• [Prompt]:
Start at the line containing "Continue the Blender", stop at the line containing "mat('dark_cord', '#3a2c20', .8), p2)", and set down every line in that stretch exactly as written, and nothing else.
** BEGIN **
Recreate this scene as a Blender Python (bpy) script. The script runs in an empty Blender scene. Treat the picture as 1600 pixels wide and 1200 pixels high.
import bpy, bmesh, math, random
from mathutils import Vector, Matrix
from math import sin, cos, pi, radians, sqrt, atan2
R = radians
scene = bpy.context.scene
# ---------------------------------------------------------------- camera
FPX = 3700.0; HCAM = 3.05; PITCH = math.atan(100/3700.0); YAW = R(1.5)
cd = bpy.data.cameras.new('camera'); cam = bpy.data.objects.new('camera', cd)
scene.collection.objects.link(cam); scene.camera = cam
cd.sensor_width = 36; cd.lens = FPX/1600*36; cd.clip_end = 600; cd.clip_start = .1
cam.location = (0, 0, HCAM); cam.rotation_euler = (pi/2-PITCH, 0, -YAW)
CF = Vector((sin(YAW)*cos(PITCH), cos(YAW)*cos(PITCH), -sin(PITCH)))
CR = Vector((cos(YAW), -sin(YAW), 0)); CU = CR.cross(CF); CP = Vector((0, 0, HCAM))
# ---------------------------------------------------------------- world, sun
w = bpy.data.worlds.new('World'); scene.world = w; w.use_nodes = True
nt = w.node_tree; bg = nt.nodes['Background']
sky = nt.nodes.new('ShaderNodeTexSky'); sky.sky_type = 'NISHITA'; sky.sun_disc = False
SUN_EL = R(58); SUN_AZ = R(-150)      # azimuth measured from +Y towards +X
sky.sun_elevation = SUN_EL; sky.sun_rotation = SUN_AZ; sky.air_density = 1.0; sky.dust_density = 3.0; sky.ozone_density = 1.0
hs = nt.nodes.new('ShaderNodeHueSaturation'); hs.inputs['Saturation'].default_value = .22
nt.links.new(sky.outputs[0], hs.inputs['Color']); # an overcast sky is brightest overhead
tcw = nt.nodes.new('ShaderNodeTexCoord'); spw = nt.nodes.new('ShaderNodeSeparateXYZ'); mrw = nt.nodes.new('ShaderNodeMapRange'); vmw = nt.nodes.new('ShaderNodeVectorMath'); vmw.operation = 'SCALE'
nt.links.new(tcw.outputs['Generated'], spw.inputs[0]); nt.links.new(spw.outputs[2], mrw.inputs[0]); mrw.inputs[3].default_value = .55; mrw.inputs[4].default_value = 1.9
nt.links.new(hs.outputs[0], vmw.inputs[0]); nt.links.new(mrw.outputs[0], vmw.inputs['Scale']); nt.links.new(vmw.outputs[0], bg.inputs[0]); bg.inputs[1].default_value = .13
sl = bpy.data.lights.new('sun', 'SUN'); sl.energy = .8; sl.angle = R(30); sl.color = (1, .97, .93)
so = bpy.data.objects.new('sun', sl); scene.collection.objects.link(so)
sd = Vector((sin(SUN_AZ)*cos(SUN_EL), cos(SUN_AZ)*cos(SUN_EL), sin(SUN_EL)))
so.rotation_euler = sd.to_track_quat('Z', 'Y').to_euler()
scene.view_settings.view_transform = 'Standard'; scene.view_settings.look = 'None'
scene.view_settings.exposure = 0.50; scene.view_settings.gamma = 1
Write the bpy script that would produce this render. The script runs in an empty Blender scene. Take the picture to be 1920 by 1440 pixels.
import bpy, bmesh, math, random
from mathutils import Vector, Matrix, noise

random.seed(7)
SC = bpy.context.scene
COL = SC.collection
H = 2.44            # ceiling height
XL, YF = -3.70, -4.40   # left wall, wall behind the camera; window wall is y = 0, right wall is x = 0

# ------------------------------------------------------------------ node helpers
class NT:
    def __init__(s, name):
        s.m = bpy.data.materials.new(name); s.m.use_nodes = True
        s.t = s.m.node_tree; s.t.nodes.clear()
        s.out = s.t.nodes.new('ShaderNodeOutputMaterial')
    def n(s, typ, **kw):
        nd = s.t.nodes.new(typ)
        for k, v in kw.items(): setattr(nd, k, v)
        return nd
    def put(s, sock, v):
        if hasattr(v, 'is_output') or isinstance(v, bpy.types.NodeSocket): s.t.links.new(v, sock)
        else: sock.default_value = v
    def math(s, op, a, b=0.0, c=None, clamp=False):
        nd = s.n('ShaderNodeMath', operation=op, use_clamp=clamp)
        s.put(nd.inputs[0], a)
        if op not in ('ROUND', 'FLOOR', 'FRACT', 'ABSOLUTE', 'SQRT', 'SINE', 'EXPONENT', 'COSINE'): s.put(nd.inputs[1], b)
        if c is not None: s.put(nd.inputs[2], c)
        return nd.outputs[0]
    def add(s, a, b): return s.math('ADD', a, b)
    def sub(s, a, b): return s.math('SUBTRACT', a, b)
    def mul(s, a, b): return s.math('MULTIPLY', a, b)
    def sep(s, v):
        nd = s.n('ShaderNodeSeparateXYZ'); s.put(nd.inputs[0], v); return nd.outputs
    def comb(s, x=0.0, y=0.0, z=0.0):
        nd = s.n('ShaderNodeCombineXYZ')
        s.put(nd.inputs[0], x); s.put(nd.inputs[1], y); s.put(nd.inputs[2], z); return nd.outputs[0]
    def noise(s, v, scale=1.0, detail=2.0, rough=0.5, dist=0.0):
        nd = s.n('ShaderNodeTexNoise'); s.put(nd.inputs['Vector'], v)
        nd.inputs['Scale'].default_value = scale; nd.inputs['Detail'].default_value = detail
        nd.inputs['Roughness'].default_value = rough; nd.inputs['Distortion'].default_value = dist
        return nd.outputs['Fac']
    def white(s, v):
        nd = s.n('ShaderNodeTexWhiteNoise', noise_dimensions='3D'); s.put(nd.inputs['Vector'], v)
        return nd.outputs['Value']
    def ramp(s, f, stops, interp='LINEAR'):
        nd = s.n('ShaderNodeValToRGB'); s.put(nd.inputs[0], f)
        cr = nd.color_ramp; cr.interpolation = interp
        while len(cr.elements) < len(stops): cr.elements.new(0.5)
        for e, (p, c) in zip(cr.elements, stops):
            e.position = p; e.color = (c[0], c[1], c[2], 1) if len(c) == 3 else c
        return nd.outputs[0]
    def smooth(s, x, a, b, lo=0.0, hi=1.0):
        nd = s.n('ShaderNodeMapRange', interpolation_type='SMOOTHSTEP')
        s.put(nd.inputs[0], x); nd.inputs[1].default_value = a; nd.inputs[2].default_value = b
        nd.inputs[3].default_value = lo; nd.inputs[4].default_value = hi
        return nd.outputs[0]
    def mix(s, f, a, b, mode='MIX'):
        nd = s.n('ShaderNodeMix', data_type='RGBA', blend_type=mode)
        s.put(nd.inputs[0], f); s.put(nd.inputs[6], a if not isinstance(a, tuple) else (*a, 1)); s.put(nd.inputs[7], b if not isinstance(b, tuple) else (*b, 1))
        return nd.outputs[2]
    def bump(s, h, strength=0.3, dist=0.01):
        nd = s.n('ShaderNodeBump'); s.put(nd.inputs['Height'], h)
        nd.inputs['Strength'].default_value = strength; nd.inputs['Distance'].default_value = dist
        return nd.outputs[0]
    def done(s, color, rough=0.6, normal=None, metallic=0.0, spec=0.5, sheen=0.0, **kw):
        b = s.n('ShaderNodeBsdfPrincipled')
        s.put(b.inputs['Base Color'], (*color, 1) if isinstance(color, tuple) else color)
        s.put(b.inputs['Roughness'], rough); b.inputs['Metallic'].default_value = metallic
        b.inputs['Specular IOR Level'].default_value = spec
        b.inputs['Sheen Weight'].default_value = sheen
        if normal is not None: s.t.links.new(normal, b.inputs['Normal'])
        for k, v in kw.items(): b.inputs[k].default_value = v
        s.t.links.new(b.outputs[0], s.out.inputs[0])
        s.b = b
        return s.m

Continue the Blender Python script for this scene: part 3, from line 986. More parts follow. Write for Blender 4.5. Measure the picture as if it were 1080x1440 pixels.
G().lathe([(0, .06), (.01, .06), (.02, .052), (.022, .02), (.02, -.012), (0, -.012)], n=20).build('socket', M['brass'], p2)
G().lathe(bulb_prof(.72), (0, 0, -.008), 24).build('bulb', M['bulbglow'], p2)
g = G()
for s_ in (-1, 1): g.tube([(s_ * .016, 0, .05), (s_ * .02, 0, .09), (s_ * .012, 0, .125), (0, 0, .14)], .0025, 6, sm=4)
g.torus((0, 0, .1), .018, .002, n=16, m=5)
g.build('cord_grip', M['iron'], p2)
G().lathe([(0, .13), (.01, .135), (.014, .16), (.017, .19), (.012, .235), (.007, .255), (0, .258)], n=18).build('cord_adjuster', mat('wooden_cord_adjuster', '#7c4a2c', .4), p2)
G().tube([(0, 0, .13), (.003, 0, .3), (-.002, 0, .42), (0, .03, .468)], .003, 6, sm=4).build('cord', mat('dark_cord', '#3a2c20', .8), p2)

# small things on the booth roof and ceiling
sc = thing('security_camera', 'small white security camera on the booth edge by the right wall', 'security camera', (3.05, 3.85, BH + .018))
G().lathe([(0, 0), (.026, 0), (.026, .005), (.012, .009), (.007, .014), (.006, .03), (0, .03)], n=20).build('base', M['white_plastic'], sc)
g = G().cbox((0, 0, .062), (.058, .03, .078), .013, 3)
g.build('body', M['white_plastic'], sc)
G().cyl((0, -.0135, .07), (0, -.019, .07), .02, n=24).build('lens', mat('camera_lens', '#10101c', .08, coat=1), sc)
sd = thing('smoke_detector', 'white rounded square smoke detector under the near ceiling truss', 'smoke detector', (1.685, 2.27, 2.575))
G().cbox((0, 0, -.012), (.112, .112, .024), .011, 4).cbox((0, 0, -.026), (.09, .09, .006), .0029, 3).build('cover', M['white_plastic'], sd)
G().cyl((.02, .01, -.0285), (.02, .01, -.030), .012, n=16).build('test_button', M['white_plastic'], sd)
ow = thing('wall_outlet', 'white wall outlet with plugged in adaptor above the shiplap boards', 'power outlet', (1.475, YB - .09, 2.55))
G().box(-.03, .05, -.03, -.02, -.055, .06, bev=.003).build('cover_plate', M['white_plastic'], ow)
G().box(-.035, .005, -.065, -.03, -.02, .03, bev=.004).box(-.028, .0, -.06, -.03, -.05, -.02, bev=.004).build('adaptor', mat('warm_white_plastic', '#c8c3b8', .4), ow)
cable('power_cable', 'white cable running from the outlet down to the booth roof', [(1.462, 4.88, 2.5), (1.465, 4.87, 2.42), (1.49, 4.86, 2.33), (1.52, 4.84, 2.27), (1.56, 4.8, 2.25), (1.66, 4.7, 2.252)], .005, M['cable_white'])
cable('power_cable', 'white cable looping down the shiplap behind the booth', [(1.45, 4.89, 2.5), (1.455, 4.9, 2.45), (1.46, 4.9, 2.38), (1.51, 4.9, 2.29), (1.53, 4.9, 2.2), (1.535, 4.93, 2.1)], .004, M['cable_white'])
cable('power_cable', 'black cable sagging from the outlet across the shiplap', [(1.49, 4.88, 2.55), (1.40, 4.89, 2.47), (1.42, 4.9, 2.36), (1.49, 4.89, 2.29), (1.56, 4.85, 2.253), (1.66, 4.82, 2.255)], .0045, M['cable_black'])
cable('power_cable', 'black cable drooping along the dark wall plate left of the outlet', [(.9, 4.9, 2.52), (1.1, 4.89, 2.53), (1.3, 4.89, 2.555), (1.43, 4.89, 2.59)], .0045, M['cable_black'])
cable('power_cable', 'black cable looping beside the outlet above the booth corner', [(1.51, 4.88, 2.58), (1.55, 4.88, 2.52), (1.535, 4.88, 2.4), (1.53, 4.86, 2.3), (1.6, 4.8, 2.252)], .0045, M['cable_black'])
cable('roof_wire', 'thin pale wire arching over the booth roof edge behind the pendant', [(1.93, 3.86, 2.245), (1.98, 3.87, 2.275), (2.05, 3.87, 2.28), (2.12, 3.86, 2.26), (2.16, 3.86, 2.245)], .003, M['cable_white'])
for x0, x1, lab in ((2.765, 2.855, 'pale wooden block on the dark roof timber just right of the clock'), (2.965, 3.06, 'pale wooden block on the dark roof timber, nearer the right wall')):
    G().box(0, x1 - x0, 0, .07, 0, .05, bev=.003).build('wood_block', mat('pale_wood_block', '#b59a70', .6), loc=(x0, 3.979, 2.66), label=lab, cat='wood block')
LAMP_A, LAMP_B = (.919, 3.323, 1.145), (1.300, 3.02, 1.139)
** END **
• [Solution for this task]:
Continue the Blender Python script for this scene: part 3, from line 986. More parts follow. Write for Blender 4.5. Measure the picture as if it were 1080x1440 pixels.
G().lathe([(0, .06), (.01, .06), (.02, .052), (.022, .02), (.02, -.012), (0, -.012)], n=20).build('socket', M['brass'], p2)
G().lathe(bulb_prof(.72), (0, 0, -.008), 24).build('bulb', M['bulbglow'], p2)
g = G()
for s_ in (-1, 1): g.tube([(s_ * .016, 0, .05), (s_ * .02, 0, .09), (s_ * .012, 0, .125), (0, 0, .14)], .0025, 6, sm=4)
g.torus((0, 0, .1), .018, .002, n=16, m=5)
g.build('cord_grip', M['iron'], p2)
G().lathe([(0, .13), (.01, .135), (.014, .16), (.017, .19), (.012, .235), (.007, .255), (0, .258)], n=18).build('cord_adjuster', mat('wooden_cord_adjuster', '#7c4a2c', .4), p2)
G().tube([(0, 0, .13), (.003, 0, .3), (-.002, 0, .42), (0, .03, .468)], .003, 6, sm=4).build('cord', mat('dark_cord', '#3a2c20', .8), p2)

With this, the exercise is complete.